HILL COUNTY, TX — You've no doubt heard the story about the Turpin family of California, where the parents chained their children to the bed, malnourished and beaten.
But did you know the family lived in Central Texas for years?
The family spent years in Texas where no one ever suspected them of the horrors they committed.
David and Louise Turpin faced a judge for the worst kind of child abuse imaginable.
The main witnesses were their children.
"My parents took my whole life from me," said one child.
It was a crime that may have started in a nice house on a lonely dirt road in Hill County.
Neighbors noticed something strange about the children, soon after they moved in, including a conversation with the Turpin's oldest daughter.
"She turned around and said we're not allowed to tell our names, but if you listen to what we're saying, you might be able to figure out what our names are," said Shelli Vineyard.
She thought the family was odd, but never saw enough of them to realize how they lived their lives.
Neighbors say the Turpins lived in the Hill County house for years until they trashed it. They then proceeded to bring in a double-wide, and trashed it.
Hill County sheriff's deputies only answered two calls at the house over the years.
One involved a dog bite, and the other was because a family pig got away and ate a neighbor's dog food.
After the Turpin's arrest in California, investigators traveled to Texas.
"It was just a matter of looking over the property. They did want to run some cadaver dogs on the property,” said chief deputy Scott Robinson.
The dogs, trained to sniff out dead bodies, didn't turn up anything, but neighbors described an abandoned house with howling dogs that brought them to investigate.
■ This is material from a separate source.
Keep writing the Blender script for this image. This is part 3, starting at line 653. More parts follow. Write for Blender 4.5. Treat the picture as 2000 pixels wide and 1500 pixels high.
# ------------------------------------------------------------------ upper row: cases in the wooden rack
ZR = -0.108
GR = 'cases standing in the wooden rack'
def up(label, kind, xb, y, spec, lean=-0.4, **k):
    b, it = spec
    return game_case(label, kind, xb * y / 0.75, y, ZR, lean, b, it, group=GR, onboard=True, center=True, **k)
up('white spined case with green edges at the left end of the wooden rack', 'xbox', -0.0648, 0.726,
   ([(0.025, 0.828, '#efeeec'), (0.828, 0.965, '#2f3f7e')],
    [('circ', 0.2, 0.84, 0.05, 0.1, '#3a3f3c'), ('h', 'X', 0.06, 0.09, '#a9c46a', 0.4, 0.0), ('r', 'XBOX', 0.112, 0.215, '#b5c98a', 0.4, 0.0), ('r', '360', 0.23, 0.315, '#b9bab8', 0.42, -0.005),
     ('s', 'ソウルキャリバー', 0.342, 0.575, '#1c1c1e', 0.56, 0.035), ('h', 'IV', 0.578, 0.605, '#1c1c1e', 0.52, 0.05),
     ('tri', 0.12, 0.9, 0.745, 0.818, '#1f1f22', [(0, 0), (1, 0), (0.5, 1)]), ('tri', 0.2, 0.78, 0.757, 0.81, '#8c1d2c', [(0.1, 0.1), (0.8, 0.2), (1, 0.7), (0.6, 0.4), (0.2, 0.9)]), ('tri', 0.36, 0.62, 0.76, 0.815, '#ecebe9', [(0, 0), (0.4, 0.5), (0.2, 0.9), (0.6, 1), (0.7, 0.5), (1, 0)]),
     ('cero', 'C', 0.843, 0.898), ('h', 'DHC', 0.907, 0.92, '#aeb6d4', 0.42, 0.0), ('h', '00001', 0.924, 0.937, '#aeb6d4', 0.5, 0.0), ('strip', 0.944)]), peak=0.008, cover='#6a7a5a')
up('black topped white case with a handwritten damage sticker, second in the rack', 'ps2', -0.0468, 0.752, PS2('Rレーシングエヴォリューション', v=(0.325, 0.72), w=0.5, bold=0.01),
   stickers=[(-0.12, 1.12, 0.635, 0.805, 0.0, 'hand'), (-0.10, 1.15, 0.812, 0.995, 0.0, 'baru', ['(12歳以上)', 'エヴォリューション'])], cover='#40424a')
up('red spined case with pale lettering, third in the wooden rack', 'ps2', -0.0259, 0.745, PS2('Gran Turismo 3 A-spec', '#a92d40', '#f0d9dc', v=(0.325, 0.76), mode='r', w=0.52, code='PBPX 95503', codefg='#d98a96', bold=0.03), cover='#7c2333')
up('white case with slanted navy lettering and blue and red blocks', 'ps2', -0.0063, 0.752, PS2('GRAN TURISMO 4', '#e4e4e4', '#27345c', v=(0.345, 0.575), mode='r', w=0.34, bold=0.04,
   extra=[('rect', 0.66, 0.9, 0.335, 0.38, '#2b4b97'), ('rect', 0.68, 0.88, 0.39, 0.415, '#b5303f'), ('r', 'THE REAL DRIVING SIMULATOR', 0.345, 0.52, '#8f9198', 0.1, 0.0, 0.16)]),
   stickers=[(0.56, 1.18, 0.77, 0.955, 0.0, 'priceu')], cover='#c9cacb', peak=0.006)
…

"It was pretty nasty. There were dirty diapers and the dogs they left inside were feeding off the trash," Vineyard recalled.
They also saw ropes tied to the beds and every storage space locked down, much like the Turpin's California home.
Suddenly, everything about this secretive family made sense.
"If you were to run into a situation like that today... I would know what I was looking at now, yeah," said Vineyard.
Finally caught, the Turpins offered an apology.
"Want to say again how truly sorry I am for everything I've done to hurt them and I love them more they ever could imagine," said Louise in court.
An apology their children seemed to ignore.
"Now, I'm taking my life, back," said one girl.
A judge sentenced David and Louise to life in prison, where neighbors say, they belong.
"Oh, I think they need to stay in, for life," Vineyard said.
Despite their difficulties, five of the Turpin children made it to college. One has a job in a bike shop.